Nunca gostei muito de gatos. Apreciava mais os cães. Sempre convivi com cães em casa desde criança. Quando meus filhos pequenos quiseram ter um animalzinho de estimação, escolheram a Lucy, uma border colly super inteligente. Depois chegou a Déa, uma pastora alemã e, por último a Shana, outra pastora. Um dia, ao colocar o carro na garagem, eu não a vi sair e ela escapuliu para a rua. Procuramos por todos os cantos durante várias semanas, mas nunca mais a achamos. Deve ter encontrado novos donos.

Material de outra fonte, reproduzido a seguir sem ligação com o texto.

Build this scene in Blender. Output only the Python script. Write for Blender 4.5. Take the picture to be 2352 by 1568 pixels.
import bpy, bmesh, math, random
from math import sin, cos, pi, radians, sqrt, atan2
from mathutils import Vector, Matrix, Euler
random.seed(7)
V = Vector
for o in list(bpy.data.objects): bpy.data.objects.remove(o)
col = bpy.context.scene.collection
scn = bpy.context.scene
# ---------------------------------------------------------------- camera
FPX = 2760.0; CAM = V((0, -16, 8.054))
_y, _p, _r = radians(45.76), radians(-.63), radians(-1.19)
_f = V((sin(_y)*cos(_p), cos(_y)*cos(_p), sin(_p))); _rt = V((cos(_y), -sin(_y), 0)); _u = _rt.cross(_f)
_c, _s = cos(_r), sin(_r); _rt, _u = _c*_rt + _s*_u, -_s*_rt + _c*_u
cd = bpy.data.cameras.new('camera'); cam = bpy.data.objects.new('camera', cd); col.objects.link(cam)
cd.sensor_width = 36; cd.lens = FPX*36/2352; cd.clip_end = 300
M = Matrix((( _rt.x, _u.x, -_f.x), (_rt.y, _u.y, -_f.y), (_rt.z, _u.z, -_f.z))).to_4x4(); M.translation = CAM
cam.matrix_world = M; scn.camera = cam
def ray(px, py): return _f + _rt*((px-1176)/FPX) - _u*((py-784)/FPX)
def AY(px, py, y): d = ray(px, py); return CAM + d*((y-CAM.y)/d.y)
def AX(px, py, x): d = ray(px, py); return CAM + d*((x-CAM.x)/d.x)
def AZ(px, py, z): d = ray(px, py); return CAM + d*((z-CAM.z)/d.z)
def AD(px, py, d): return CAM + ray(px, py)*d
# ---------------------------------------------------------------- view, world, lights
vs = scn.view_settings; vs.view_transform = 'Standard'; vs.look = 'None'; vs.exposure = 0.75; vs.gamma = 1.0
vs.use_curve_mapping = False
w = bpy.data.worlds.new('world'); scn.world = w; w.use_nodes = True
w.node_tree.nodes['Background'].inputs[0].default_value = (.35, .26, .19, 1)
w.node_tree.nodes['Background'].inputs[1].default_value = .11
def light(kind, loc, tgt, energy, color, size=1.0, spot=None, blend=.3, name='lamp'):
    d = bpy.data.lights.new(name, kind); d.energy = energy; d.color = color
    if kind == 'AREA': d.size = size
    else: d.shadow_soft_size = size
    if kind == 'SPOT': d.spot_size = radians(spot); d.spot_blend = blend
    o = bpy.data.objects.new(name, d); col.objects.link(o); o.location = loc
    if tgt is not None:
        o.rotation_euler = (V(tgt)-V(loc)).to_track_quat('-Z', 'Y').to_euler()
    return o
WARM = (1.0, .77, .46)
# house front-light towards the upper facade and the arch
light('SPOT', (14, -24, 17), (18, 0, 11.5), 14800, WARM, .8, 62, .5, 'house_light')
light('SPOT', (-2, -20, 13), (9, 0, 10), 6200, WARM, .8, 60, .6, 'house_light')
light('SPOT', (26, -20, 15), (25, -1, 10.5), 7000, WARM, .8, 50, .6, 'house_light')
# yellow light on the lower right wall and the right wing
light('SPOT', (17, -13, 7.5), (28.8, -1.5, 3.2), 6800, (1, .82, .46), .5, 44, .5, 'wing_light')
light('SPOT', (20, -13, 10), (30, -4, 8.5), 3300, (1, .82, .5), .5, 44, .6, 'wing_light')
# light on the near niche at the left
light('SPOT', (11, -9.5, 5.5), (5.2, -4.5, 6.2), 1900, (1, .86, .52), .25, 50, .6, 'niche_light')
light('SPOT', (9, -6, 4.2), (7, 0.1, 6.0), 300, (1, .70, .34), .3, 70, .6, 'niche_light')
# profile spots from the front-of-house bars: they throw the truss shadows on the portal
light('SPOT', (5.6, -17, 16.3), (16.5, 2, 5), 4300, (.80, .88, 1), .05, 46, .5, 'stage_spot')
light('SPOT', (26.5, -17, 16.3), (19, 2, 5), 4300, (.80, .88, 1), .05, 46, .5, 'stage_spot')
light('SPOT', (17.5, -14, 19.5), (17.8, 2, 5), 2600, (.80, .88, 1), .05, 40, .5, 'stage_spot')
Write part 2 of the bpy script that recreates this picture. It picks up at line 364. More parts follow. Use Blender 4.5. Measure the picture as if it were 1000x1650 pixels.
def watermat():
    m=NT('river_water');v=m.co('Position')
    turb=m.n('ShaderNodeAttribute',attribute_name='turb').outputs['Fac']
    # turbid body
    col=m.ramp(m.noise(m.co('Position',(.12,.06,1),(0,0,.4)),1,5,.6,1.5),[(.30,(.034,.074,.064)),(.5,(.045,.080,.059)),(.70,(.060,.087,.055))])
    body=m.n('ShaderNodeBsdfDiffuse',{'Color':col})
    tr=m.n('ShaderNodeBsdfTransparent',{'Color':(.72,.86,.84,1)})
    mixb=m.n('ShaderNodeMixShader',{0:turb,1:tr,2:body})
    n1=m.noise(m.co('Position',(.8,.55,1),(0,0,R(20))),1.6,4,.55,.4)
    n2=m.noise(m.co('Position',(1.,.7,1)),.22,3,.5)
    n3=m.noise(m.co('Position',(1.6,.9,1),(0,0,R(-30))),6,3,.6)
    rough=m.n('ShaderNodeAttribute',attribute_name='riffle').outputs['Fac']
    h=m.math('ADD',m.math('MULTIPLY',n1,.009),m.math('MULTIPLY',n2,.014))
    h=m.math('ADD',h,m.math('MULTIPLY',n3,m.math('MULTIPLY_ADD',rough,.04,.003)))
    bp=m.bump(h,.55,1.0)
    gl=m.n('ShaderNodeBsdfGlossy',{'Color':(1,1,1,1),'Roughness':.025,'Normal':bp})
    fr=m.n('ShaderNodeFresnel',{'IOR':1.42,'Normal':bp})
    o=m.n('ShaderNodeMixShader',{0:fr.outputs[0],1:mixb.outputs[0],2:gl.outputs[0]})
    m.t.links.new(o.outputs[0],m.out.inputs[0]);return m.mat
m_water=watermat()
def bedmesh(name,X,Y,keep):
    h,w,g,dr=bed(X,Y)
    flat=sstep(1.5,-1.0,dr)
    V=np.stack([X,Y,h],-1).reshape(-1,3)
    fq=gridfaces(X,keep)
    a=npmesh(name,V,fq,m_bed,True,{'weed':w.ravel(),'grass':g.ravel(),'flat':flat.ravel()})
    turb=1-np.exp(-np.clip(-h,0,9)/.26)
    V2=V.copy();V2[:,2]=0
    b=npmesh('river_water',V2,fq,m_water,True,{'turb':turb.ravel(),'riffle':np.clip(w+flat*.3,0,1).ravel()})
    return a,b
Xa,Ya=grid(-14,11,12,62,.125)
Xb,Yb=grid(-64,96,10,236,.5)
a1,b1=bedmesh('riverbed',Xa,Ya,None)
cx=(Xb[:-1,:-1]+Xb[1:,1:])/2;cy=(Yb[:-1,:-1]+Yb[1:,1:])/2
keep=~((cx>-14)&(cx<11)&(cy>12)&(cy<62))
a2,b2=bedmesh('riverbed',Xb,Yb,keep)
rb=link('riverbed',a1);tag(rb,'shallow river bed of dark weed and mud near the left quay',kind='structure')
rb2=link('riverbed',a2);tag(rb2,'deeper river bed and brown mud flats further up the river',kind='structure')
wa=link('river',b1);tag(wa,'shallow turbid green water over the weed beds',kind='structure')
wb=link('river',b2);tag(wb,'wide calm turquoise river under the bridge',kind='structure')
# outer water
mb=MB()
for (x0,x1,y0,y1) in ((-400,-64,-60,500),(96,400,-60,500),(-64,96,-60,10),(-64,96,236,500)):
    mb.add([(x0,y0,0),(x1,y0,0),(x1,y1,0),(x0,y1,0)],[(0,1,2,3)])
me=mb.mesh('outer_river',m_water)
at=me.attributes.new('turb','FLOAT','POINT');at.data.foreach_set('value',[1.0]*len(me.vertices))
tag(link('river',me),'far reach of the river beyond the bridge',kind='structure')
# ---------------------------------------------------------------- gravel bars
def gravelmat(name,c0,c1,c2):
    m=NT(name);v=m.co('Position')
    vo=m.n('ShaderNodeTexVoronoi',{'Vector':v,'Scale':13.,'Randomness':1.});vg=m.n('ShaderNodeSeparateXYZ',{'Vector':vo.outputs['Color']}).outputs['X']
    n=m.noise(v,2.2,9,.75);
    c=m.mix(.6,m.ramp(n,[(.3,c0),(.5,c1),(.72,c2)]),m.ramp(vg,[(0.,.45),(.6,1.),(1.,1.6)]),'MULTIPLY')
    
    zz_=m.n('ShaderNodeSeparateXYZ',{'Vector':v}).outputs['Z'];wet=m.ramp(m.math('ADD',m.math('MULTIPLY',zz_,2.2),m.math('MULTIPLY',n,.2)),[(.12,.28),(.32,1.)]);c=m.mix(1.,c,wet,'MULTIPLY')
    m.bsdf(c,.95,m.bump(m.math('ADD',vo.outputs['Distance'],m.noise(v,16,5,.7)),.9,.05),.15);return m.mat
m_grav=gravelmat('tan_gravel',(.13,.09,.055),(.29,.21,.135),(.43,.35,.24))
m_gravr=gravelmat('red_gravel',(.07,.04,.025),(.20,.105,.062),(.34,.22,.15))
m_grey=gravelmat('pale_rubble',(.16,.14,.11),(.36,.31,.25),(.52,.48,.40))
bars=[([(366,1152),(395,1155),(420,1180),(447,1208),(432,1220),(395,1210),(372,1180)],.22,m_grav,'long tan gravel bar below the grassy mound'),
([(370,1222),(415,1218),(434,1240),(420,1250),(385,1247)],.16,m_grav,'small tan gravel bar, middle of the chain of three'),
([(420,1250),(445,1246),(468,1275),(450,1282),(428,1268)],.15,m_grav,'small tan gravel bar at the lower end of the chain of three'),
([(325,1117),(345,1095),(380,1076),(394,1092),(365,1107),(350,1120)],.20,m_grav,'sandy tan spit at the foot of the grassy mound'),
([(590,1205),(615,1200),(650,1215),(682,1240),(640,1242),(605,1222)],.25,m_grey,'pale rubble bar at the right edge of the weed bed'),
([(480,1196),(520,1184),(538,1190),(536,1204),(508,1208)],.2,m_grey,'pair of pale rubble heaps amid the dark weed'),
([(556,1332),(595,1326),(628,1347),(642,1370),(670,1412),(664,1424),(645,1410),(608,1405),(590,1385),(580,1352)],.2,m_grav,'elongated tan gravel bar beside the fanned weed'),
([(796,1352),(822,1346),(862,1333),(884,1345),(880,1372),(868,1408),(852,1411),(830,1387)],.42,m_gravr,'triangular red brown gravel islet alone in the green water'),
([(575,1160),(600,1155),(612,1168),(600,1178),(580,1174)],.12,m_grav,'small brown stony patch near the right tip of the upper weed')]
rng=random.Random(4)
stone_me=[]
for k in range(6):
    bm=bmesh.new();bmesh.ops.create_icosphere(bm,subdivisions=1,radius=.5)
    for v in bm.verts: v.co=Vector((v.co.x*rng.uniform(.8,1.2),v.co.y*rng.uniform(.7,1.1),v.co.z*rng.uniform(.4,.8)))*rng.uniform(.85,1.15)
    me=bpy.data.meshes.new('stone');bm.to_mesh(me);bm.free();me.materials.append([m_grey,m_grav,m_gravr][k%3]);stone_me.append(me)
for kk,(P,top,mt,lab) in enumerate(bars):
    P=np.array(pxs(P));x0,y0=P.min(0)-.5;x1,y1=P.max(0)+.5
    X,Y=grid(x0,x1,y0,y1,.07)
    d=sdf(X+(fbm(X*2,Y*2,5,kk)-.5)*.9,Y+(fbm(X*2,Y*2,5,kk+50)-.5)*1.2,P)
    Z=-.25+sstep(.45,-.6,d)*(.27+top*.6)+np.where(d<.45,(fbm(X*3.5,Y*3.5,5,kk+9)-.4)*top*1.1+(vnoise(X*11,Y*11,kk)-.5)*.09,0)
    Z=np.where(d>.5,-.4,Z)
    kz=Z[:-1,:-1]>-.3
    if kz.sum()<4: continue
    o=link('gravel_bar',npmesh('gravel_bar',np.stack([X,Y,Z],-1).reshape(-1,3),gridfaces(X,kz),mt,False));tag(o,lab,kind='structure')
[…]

Por alguns anos decidimos não ter animais em casa, até que, em um domingo de sol, uma amiga presenteou a família com um gatinho amarelo. É que, um dia eu havia dito de brincadeira: “Quero um gatinho para me fazer companhia”. E ela levou a sério. Felizmente. Ele era uma gracinha. Veio em uma cesta forrada com um colchãozinho macio. Até roupinha para dormir ele tinha. Nos conquistou à primeira vista. Até então, minha experiência com os felinos era zero. Consequentemente, Ronron e eu tivemos de ir aos poucos nos conhecendo.
Como já disse, nunca me interessei por gatos. A gente cresce cantando a antiga cantiga de roda “Atirei um pau no gato” e fica influenciada pela agressividade em relação aos animais da família dos felídeos. Que crueldade atirar um pau no gato e lamentar porque ele não morreu... E a dona Chica, coitada, que berrou tanto que o gato deu... miau. Também tem o desenho infantil, onde Tom está sempre perseguindo o rato Jerry que sempre o faz de bobo. Pobre gato, nunca consegue caçar o rato. Além disso, as bruxas das estórias infantis sempre aparecem acompanhadas de um gato preto. Mas em contrapartida, existem as estórias de gatos interessantes e inteligentes como, por exemplo, o Gato de Botas, o Gato Felix, o Garfield. Todas essas histórias me faziam ter certa desconfiança dos gatos e o meu interesse em conhecê-los melhor ficava somente no nível das estórias, fotos e canções.
Agora sei que no antigo Egito os gatos eram venerados e considerados sagrados. Bast, a deusa da fertilidade e da felicidade, considerada benfeitora e protetora do homem era representada na forma de uma mulher com a cabeça de um gato. Em outras civilizações, os gatos também eram venerados, a exemplo da Pérsia antiga, onde havia a crença de que quando o gato era maltratado, corria-se o risco de estar maltratando um espírito amigo e, ao fazer isso, o homem estaria atingindo a si mesmo.
Isso explica para mim porque os gatos são indecifráveis. Eles são autênticos, não precisam bajular ninguém. Eles se bastam. São independentes. Asseados.
Silenciosos até no andar. Elegantes. Misteriosos, porque em torno deles giram muitas histórias. Ronron não foge a regra, sabe o que quer e sabe impor sua vontade. Quando quer aconchego vem de mansinho, se aconchega e vai ficando, ronronando baixinho. Sabe perfeitamente respeitar o espaço daqueles com quem convive, mas exige também a reciprocidade. Realmente, é um grande companheiro. Por isso não me arrependo de ter um dia falado “quero um gatinho para me fazer companhia”.